Loving Someone Who Was Cruel — and Learning to Leave
By A Man Who Chose Himself
For a long time, I told myself that love meant patience. That if I stayed calm enough, understanding enough, quiet enough, things would eventually soften. But there’s a particular kind of clarity that comes when you watch the person you love mistreat someone who can’t fight back — and for me, that moment kept happening in restaurants.
He was cruel to waitstaff. Not always loudly, but sharply. Eye rolls. Finger snapping. Condescending corrections. Sending food back with exaggerated sighs. And every time it happened, I felt a deep embarrassment rise in my chest — not just because it was wrong, but because I realized something that took me too long to admit: when he acted like that, he wasn’t only representing himself. He was representing me too. And that is not who I am.
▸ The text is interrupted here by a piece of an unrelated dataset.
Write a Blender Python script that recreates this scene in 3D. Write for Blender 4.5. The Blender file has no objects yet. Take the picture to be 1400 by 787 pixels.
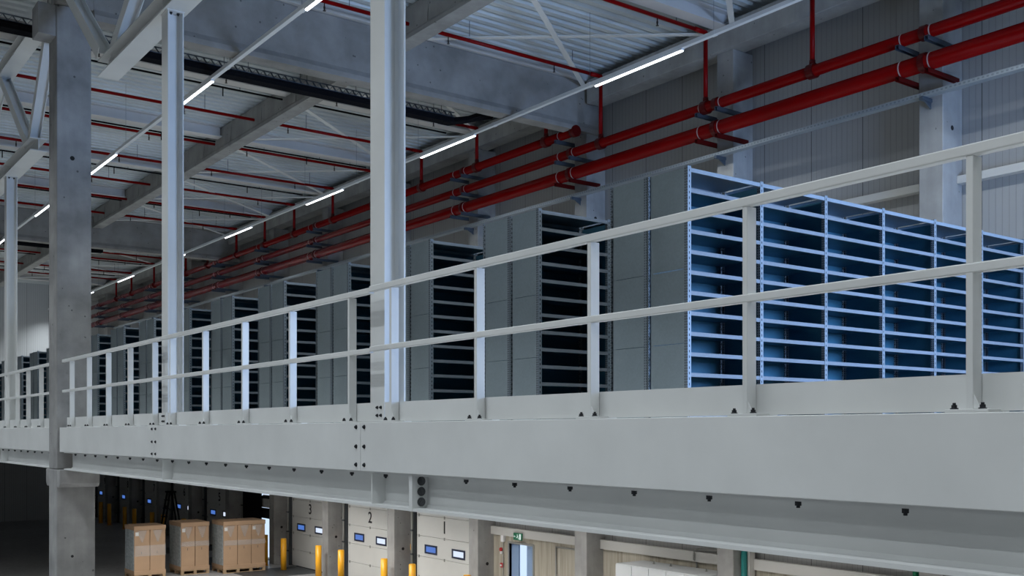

I’d catch the server’s eye and silently apologize. I’d leave extra cash on the table as if money could undo humiliation. I told myself it wasn’t a big deal. “He’s stressed.” “He’s just intense.” But cruelty isn’t intensity. It’s a choice. And by staying silent, I was letting his choices speak for both of us.
The cocaine was there too. At first it was casual — weekends, parties, special occasions. Then it wasn’t. Locked bathroom doors. Sudden mood swings. Charm that turned into contempt without warning. Coke didn’t create the cruelty, but it amplified it. It stripped away any restraint and left me constantly walking on emotional glass.
What finally changed me wasn’t a fight or an ultimatum. It was the slow understanding that I was compromising my own values to protect someone else’s behavior. I am kind. I believe in dignity. I believe people deserve respect — especially those serving us. And staying in that relationship meant allowing a version of myself I didn’t recognize to exist.
So the door closed. Not slammed. Closed. Firmly. Intentionally. I didn’t leave in anger; I left in clarity. I chose myself, my values, and my peace. And once that door shut, I didn’t look back.
Today, I’m happy. Not in a loud, performative way — but in a settled, honest one. I sit at restaurant tables without bracing for embarrassment. I don’t apologize for someone else’s cruelty. I don’t feel responsible for another man’s addiction or behavior. I get to be fully, unapologetically myself again.
Leaving didn’t mean I failed at love. It meant I finally respected it — and respected myself enough to walk away.